● Written exercise: Lines holding the string "parts" are the ones to copy from this listing.

● Data supplied:
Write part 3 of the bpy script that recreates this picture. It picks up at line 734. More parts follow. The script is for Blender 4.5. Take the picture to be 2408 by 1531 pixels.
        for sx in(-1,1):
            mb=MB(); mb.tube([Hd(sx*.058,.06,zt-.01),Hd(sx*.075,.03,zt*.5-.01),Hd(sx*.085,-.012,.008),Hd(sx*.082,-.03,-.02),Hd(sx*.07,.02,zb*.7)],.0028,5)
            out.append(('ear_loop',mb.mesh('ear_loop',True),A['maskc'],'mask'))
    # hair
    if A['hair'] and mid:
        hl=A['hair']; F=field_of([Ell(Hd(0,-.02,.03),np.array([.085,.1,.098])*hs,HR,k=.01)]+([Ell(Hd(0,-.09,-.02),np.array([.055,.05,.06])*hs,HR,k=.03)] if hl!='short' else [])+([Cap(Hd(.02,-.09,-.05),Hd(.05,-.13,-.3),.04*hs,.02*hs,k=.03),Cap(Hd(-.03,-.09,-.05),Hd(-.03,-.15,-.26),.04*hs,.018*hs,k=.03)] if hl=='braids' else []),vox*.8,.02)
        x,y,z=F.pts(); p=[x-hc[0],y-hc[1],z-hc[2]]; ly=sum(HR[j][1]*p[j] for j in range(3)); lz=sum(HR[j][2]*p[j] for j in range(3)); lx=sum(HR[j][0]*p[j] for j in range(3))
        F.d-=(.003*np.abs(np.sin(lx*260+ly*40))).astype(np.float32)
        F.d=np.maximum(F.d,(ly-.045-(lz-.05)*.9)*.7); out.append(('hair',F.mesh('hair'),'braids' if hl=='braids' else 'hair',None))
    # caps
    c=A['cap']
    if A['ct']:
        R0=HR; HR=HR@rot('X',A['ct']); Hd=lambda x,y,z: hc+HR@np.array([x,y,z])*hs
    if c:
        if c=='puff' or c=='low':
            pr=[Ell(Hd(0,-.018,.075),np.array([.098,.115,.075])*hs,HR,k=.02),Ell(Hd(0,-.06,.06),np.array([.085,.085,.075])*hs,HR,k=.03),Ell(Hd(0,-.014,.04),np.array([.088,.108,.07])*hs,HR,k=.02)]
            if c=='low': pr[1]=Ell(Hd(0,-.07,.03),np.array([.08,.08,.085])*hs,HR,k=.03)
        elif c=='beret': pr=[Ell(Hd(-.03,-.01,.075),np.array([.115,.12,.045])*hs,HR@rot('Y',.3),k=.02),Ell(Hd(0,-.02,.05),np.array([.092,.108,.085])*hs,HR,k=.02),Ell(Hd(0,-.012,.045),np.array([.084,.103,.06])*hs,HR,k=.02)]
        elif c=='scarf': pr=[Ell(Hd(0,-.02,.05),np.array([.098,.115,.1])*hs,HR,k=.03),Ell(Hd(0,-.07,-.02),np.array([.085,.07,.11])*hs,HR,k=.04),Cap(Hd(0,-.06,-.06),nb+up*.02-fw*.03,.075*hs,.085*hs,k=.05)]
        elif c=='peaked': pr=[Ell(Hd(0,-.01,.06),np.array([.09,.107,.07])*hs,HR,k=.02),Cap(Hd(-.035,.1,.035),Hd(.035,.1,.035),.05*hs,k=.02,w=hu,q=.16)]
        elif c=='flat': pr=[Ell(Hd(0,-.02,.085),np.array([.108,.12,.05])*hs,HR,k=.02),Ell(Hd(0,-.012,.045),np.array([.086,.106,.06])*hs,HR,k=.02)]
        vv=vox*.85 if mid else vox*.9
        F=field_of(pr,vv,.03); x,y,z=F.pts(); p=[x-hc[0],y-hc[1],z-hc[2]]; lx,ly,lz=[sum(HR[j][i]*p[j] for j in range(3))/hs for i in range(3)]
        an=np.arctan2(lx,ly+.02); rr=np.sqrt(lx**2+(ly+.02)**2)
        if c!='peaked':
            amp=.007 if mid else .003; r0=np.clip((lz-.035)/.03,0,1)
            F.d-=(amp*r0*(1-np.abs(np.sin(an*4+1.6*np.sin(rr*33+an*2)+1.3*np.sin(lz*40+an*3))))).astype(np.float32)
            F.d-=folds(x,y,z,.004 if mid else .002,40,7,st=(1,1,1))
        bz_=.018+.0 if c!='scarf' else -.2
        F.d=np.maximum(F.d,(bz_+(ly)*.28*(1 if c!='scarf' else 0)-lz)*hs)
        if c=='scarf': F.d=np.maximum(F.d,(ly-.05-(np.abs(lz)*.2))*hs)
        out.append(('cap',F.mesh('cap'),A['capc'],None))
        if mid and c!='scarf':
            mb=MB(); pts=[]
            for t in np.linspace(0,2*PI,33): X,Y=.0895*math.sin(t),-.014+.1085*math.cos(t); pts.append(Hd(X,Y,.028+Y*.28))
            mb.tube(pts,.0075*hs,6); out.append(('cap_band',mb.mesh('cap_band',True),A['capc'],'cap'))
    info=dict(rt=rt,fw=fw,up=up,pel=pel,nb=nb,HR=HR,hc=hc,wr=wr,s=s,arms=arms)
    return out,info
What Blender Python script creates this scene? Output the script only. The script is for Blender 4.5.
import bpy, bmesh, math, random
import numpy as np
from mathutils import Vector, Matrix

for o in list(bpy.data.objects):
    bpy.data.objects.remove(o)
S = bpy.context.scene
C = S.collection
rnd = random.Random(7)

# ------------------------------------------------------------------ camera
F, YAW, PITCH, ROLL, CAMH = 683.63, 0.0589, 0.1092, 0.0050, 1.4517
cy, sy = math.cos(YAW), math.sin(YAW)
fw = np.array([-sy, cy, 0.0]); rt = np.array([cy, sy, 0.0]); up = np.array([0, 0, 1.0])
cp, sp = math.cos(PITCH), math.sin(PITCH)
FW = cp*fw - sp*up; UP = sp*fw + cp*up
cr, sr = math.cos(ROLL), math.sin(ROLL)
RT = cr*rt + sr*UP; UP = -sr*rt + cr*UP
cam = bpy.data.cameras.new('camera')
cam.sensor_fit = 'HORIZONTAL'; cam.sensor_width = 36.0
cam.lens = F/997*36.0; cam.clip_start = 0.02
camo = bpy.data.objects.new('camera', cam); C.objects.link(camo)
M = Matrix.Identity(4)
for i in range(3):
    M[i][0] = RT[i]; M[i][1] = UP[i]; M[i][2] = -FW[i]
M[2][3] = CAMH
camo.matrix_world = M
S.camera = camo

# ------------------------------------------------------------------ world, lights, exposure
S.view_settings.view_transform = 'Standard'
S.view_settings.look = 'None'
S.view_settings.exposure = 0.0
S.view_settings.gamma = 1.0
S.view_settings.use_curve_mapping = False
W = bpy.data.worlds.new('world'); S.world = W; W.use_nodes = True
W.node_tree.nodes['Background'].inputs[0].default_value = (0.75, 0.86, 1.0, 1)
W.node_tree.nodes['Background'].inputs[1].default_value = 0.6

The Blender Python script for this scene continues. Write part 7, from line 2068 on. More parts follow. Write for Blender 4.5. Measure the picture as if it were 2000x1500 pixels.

● Written response:
Write part 3 of the bpy script that recreates this picture. It picks up at line 734. More parts follow. The script is for Blender 4.5. Take the picture to be 2408 by 1531 pixels.
The Blender Python script for this scene continues. Write part 7, from line 2068 on. More parts follow. Write for Blender 4.5. Measure the picture as if it were 2000x1500 pixels.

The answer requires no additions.